Even if you leave the UK, there's an ‘inheritance tax tail’ that continues for up to ten years, depending on how long you've been resident here.
This could mean not just unexpected tax bills, but lengthy legal battles and complex delays for grieving families.
The residence changes are just one piece of a complex puzzle. When your life and assets span multiple countries, several challenges can collide simultaneously.
Different countries often have conflicting inheritance rules. Some enforce ‘forced heirship’ laws that dictate who must inherit, regardless of your wishes – potentially clashing with the freedom UK wills typically allow.
Double taxation also becomes a real risk when two countries claim inheritance tax on the same assets. Meanwhile, practical obstacles like language barriers, different probate procedures and locating heirs overseas can create significant delays for grieving families.

These aren't theoretical problems. In my practice, I regularly see how these issues play out in real families' lives.
I've worked on one estate spanning five different countries, requiring carefully coordinated wills and inheritance tax planning across two generations. In another case, successfully proving a deceased person's foreign domicile saved the family around £180,000 in inheritance tax.
I've located over 30 beneficiaries scattered across Canada and Australia when someone died without a will, and navigated the complex interplay between English law and Croatian forced heirship rules while obtaining notarised foreign documents – a process that took months longer than a straightforward UK probate.
The key is identifying these issues early and creating solutions that work across borders. Specialist solicitors with cross-border qualifications can draft UK wills that cover worldwide assets or prepare separate wills for each country that complement rather than cancel each other out.
They can review your UK residency history in light of April's changes and provide strategies to reduce unnecessary tax liabilities. For families wanting Sharia-compliant distributions, specialist advice ensures your estate follows Islamic principles while navigating UK law.
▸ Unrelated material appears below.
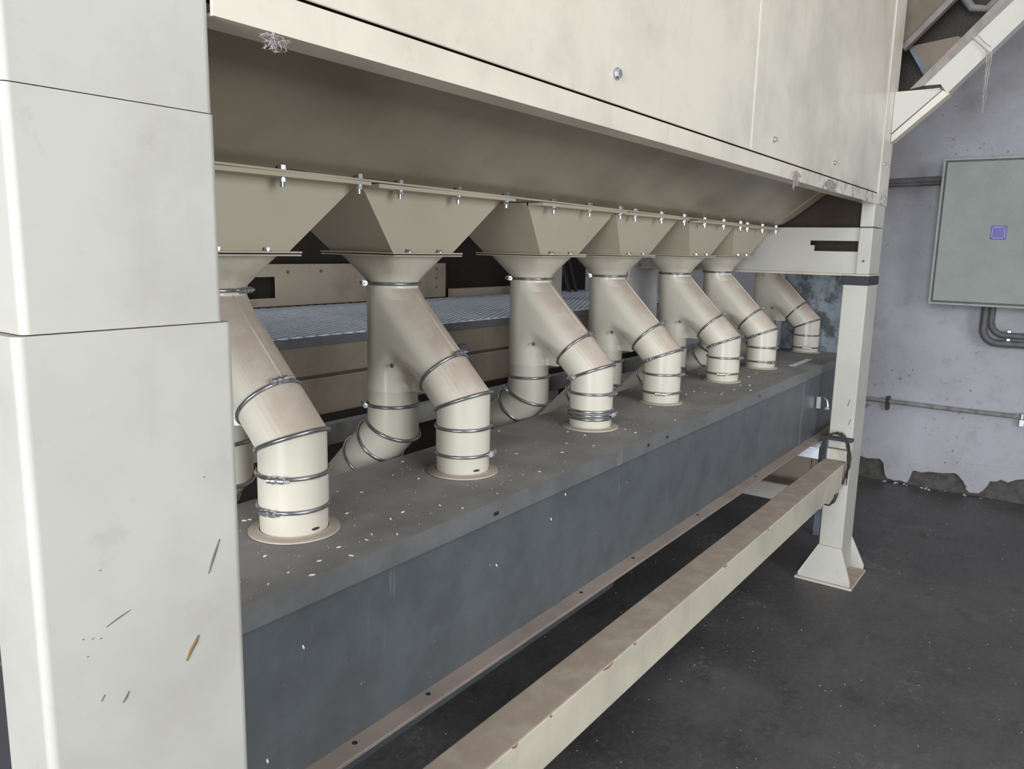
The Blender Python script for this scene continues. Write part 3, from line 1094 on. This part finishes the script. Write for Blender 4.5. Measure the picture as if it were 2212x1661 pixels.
ch = empty('chute', (4.15, 0.7, 2.3), 'dusty cream chute plates and dark mesh behind the diagonal brace', 'chute')
b = B()
b.prism([(0.81, 2.43), (0.30, 2.95), (0.50, 3.2), (0.95, 3.0), (0.95, 2.5)], 'x', 4.08, 4.10)
b.done('upper_plate', 'fascia', ch)
b = B()
b.prism([(0.806, 2.425), (0.20, 3.05), (0.18, 3.03), (0.795, 2.405)], 'x', 4.06, 4.10)
b.done('plate_edge', 'cover_dusty', ch)
b = B()
b.prism([(0.95, 2.2), (0.70, 2.27), (0.40, 2.57), (0.0, 3.0), (0.3, 3.2), (0.95, 2.6)], 'x', 4.30, 4.31)
b.done('dark_mesh', 'mesh_dark', ch)
b = B()
b.prism([(0.79, 2.44), (0.60, 2.46), (0.53, 2.42), (0.70, 2.29), (0.76, 2.37)], 'x', 4.16, 4.17)
b.done('middle_plate', 'fascia', ch)
b = B()
b.prism([(0.795, 2.43), (0.785, 2.445), (0.695, 2.30), (0.71, 2.29)], 'x', 4.15, 4.165)
b.done('plate_rim', 'blue', ch)
b = B()
b.tube([(4.2, 0.62, 2.66), (4.2, 0.56, 2.58), (4.2, 0.50, 2.57), (4.2, 0.40, 2.68), (4.2, 0.2, 2.9)], 0.018, 8)
b.done('grey_handle', 'rail', ch)

# ------------------------------------------------------------------ wall cabinet and conduits
cbn = empty('control_cabinet', (5.55, 0.46, 1.205), 'grey green wall cabinet with a small violet badge', 'cabinet')
CY0, CY1, CZ0, CZ1 = 0.135, 0.787, 1.208, 2.07
B().box(5.462, 5.65, CY0 + .004, CY1 - .004, CZ0 + .004, CZ1 - .004, 0.004, 2).done('body', 'cabinet', cbn)
b = B()
f = 0.013
b.box(5.45, 5.464, CY0, CY1, CZ0, CZ0 + f, 0.002)
b.box(5.45, 5.464, CY0, CY1, CZ1 - f, CZ1, 0.002)
b.box(5.45, 5.464, CY0, CY0 + f, CZ0 + f, CZ1 - f, 0.002)
b.box(5.45, 5.464, CY1 - f, CY1, CZ0 + f, CZ1 - f, 0.002)
b.done('rim', 'cabinet_frame', cbn)
B().box(5.461, 5.463, CY0 + f, CY1 - f, CZ0 + f, CZ1 - f).done('groove', 'gasket', cbn)
dr = B().box(5.446, 5.462, CY0 + f + .010, CY1 - f - .010, CZ0 + f + .010, CZ1 - f - .010, 0.003, 2).done('door', 'cabinet', cbn)
bd = B().box(5.4435, 5.447, 0.420, 0.500, 1.600, 1.680, 0.001).done('badge', 'logo', cbn)
b = B()
for (ya, yb, za, zb) in ((.427, .493, 1.668, 1.673), (.427, .493, 1.607, 1.611), (.427, .431, 1.607, 1.673), (.489, .493, 1.607, 1.673)):
    b.box(5.4428, 5.4438, ya, yb, za, zb)
b.tube([(5.443, .478, 1.648), (5.443, .466, 1.632), (5.443, .455, 1.648), (5.443, .444, 1.632), (5.443, .436, 1.642)], .0022, 5)
b.done('badge_mark', 'logo_line', bd, Vector((5.55, 0.46, 1.205)))

b = B()
b.tube([(5.615, 1.40, 1.945), (5.615, 0.785, 1.963)], 0.022, 14)
b.tube([(5.60, 1.40, 1.925), (5.60, 1.05, 1.935), (5.60, 0.785, 1.94)], 0.010, 10)
o = b.solo('conduit', 'conduit', Vector((5.615, 1.1, 1.95)))
tag(o, 'dark conduit running from casing to the grey green cabinet', 'conduit')
for k, (dy, r_, zz) in enumerate(((0.0, .022, 0.985), (.035, .019, 1.035))):
    pts = [(5.575, .487 - dy, 1.21), (5.575, .487 - dy, zz + .09)]
    for q in range(7):
        a_ = PI / 2 * q / 6
        pts.append((5.575 + .02 * q / 6, .487 - dy - .08 * (1 - math.cos(a_)), zz + .08 - .08 * math.sin(a_)))
    pts.append((5.61, .05, zz))
    pts.append((5.61, -4.9, zz))
    b = B()
    b.tube(pts, r_, 12)
    o = b.solo('bent_conduit', 'conduit', Vector((5.575, .487 - dy, 1.2)))
    tag(o, ['lower one of two dark conduits bending out below the cabinet', 'upper one of two dark conduits bending out below the cabinet'][k], 'conduit', 'bent conduits under the cabinet')
for k, zz in enumerate((0.985, 1.035)):
    b = B()
    b.tube([(5.645, .352, zz + .03), (5.60, .352, zz + .027), (5.583, .352, zz), (5.60, .352, zz - .027), (5.645, .352, zz - .03)], .0045, 6)
    b.box(5.58, 5.60, .342, .362, zz + .018, zz + .034, 0.002)
    o = b.solo('conduit_clip', 'zinc', Vector((5.62, .352, zz)))
    tag(o, ['zinc clip on the lower bent conduit', 'zinc clip on the upper bent conduit'][k], 'clip', 'clips on the bent conduits')

b = B()
b.tube([(5.625, 2.2, .545), (5.625, 1.1, .548), (5.622, .6, .545), (5.625, .2, .548), (5.625, -4.9, .55)], 0.0145, 10)
o = b.solo('wall_pipe', 'conduit_pale', Vector((5.625, 0.8, .545)))
tag(o, 'thin dusty pipe running low along plastered wall', 'pipe')
b = B()
b.box(5.605, 5.65, .972, .992, .49, .58, 0.003)
b.tube([(5.61, .985, .575), (5.60, .98, .545), (5.61, .985, .515)], .008, 6)
o = b.solo('pipe_clip', 'wire', Vector((5.63, .982, .53)))
tag(o, 'rusty dark clip on the low wall pipe near the far column', 'clip')
b = B()
b.box(5.60, 5.65, .222, .238, .535, .572, 0.003)
b.box(5.61, 5.65, .215, .245, .49, .535, 0.003)
o = b.solo('pipe_clip', 'zinc', Vector((5.63, .23, .53)))
tag(o, 'shiny clip on the low wall pipe at the right edge', 'clip')

# ------------------------------------------------------------------ wire tied round the beam end
b = B()
rnd = random.Random(3)
for k in range(10):
    pts = []
    cx = 3.645 + rnd.uniform(-.02, .02)
    for q in range(25):
        a_ = 2 * PI * q / 24
        yy = 0.832 + .062 * math.cos(a_) * (1 + rnd.uniform(-.05, .08))
        zz = 0.60 + (.11 if math.sin(a_) > 0 else .16) * math.sin(a_) + rnd.uniform(-.006, .006)
        pts.append((cx + .012 * math.sin(3 * a_ + k), yy, zz))
    b.tube(pts, .0022, 5)
for k in range(3):
    b.tube([(3.64, .80 + .01 * k, .44), (3.63, .81, .40 + .01 * k), (3.64, .835, .375), (3.66, .85 + .02 * k, .372)], .003, 5)
    b.tube([(3.64, .775, .67), (3.62, .772, .62), (3.64, .768, .56), (3.65, .772, .48)], .0025, 5)
o = b.solo('wire_bundle', 'wire', Vector((3.645, .832, .44)))
tag(o, 'tangled dark wire tied round the beam end at far column', 'wire')

# ------------------------------------------------------------------ cobwebs
def cobweb(org, spread, length, n_, label, seed, r_=.0008):
    rn = random.Random(seed)
    b_ = B()
    org = Vector(org)
    for q in range(n_):
        u_ = rn.gauss(0, .45)
        v_ = abs(rn.gauss(0, .5))
        p0 = org + Vector((u_ * spread[0], -abs(rn.gauss(0, .3)) * spread[1], -v_ * length))
        d_ = Vector((rn.gauss(0, 1) * spread[0], rn.gauss(0, .4) * spread[1], -abs(rn.gauss(0, .6)) * length)) * 0.55
        c_ = Vector((rn.gauss(0, .3) * spread[0], 0, rn.gauss(0, .2) * length))
        pts = [p0 + d_ * t_ + c_ * math.sin(PI * t_) for t_ in (0, .2, .4, .6, .8, 1)]
        b_.tube(pts, [r_ * f_ for f_ in (.5, 1.2, 1.4, 1.2, .8, .3)], 5)
    o_ = b_.solo('cobweb', 'web', org)
    return tag(o_, label, 'cobweb')


cobweb((0.60, .772, 1.727), (.014, .004, .01), .014, 60, 'small dusty cobweb under the casing lip near the left column', 1, .0004)
cobweb((2.55, .771, 1.745), (.030, .004, .02), .034, 60, 'cobweb strand hanging over the casing lip left of another', 2, .0007)
cobweb((2.95, .771, 1.748), (.06, .004, .02), .026, 90, 'dusty cobweb patch on casing lip closest to the far column', 3, .0009)
b = B()
rn = random.Random(9)
for q in range(9):
    y_ = .44 + rn.uniform(-.014, .014)
    pts = [(3.84, y_, 2.315)]
    for e in range(1, 9):
        pts.append((3.84 + rn.uniform(-.004, .004), .437 + (y_ - .44) * (1 - e / 9) - .002 * e * .2 + rn.uniform(-.003, .003), 2.315 - .03 * e * (1 if q < 4 else .6)))
    b.tube(pts, [.0016 * rn.uniform(.5, 1.2) * (1 - e / 12) for e in range(9)], 5)
b.tube([(3.845, .50, 2.375), (3.838, .47, 2.345), (3.838, .44, 2.315)], .003, 6)
b.tube([(3.845, .485, 2.385), (3.838, .455, 2.35), (3.838, .43, 2.33)], .0016, 6)
o = b.solo('cobweb', 'web', Vector((3.84, .44, 2.315)))
tag(o, 'long dusty cobweb hanging from the diagonal brace', 'cobweb')

# ------------------------------------------------------------------ husks and grit
rn = random.Random(21)
husk_me = None
pos = [(.723, .978), (.785, .95), (.878, .961), (.945, .993), (1.05, 1.036), (.971, 1.006), (1.093, 1.044), (.891, 1.005), (.70, 1.02), (.83, .985), (1.0, .97)]
while len(pos) < 64:
    xx = rn.uniform(.7, 3.3)
    yy = rn.uniform(.955, 1.31)
    if all((xx - q) ** 2 + (yy - YL) ** 2 > .09 ** 2 for q in PX):
        pos.append((xx, yy))


for k, (xx, yy) in enumerate(pos):
    if husk_me is None:
        bb = B()
        bmesh.ops.create_icosphere(bb.bm, subdivisions=1, radius=1.0)
        for v in bb.bm.verts:
            v.co.x *= .0062 * (1 - .2 * v.co.x * .5)
            v.co.y *= .0024
            v.co.z = v.co.z * .0016 + .0014
        for f_ in bb.bm.faces:
            f_.smooth = True
        o = bb.done('grain_husk', 'husk')
        husk_me = o.data
    else:
        o = place('grain_husk', husk_me, None)
    o.location = (xx, yy, lidz(xx))
    s_ = rn.uniform(.6, 1.15)
    o.scale = (s_, s_, s_)
    o.rotation_euler = (0, 0, rn.uniform(0, PI))
    tag(o, 'pale grain husk lying on top of the grey duct', 'husk', 'husks scattered on the grey duct')

# husks caught on the duct's front face
for k, (xx, zz) in enumerate(((0.765, .86), (1.49, .875), (.69, .70), (1.28, .83), (1.55, .92))):
    o = place('grain_husk', husk_me, None)
    o.location = (xx, .9505, zz)
    o.rotation_euler = (PI / 2, rn.uniform(.9, 1.7), 0)
    o.scale = (.9, .9, .7)
    tag(o, 'pale grain husk stuck to the front of the grey duct', 'husk', 'husks on the duct front')

# grit over the floor: nobody could count it
b = B()
for k in range(1000):
    xx = rn.uniform(.6, 5.5)
    yy = rn.uniform(-.6, 2.2)
    s_ = rn.uniform(.0005, .0022)
    a_ = rn.uniform(0, PI)
    ca, sa = math.cos(a_) * s_ * 1.8, math.sin(a_) * s_ * 1.8
    t_ = b.bm.verts.new((xx, yy, s_))
    q = [b.bm.verts.new((xx + ca, yy + sa, 0.0003)), b.bm.verts.new((xx - sa * .5, yy + ca * .5, 0.0003)), b.bm.verts.new((xx - ca, yy - sa, 0.0003)), b.bm.verts.new((xx + sa * .5, yy - ca * .5, 0.0003))]
    for e in range(4):
        b.bm.faces.new((q[e], q[(e + 1) % 4], t_))
o = b.done('floor_grit', 'grit')
tag(o, 'pale grain grit scattered over the dark floor', 'grit', None, 'stuff')
# grit on the duct and the beam
b = B()
for k in range(500):
    if k % 2:
        xx, yy = rn.uniform(.6, 3.6), rn.uniform(.95, 1.32)
        if any((xx - q) ** 2 + (yy - YL) ** 2 < .068 ** 2 for q in PX):
            continue
        z0 = lidz(xx)
    else:
        xx, yy = rn.uniform(.6, 3.6), rn.uniform(.95, 1.32)
        q = min(PX, key=lambda v: abs(v - xx))
        a_ = rn.uniform(0, 2 * PI)
        rr_ = rn.uniform(.09, .15)
        xx, yy = q + rr_ * math.cos(a_), max(.95, min(1.32, YL + rr_ * math.sin(a_)))
        z0 = lidz(xx)
    s_ = rn.uniform(.0006, .0017)
    t_ = b.bm.verts.new((xx, yy, z0 + s_))
    q = [b.bm.verts.new((xx + s_, yy, z0 + .0001)), b.bm.verts.new((xx, yy + s_, z0 + .0001)), b.bm.verts.new((xx - s_, yy, z0 + .0001)), b.bm.verts.new((xx, yy - s_, z0 + .0001))]
    for e in range(4):
        b.bm.faces.new((q[e], q[(e + 1) % 4], t_))
o = b.done('duct_grit', 'grit')
tag(o, 'fine pale grit strewn over the grey duct lid', 'grit', None, 'stuff')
Most importantly, they coordinate with foreign lawyers and notaries to ensure smooth administration across borders when the time comes.

Partner, Amjed Zaman
With more people than ever owning property abroad or having family overseas, these cross-border complications are becoming increasingly common. The April 2025 changes mean even those who thought they were outside the UK inheritance tax system may now be affected.
Sorting these matters out in advance can save your loved ones significant stress, time and money when they're least equipped to handle complex legal processes.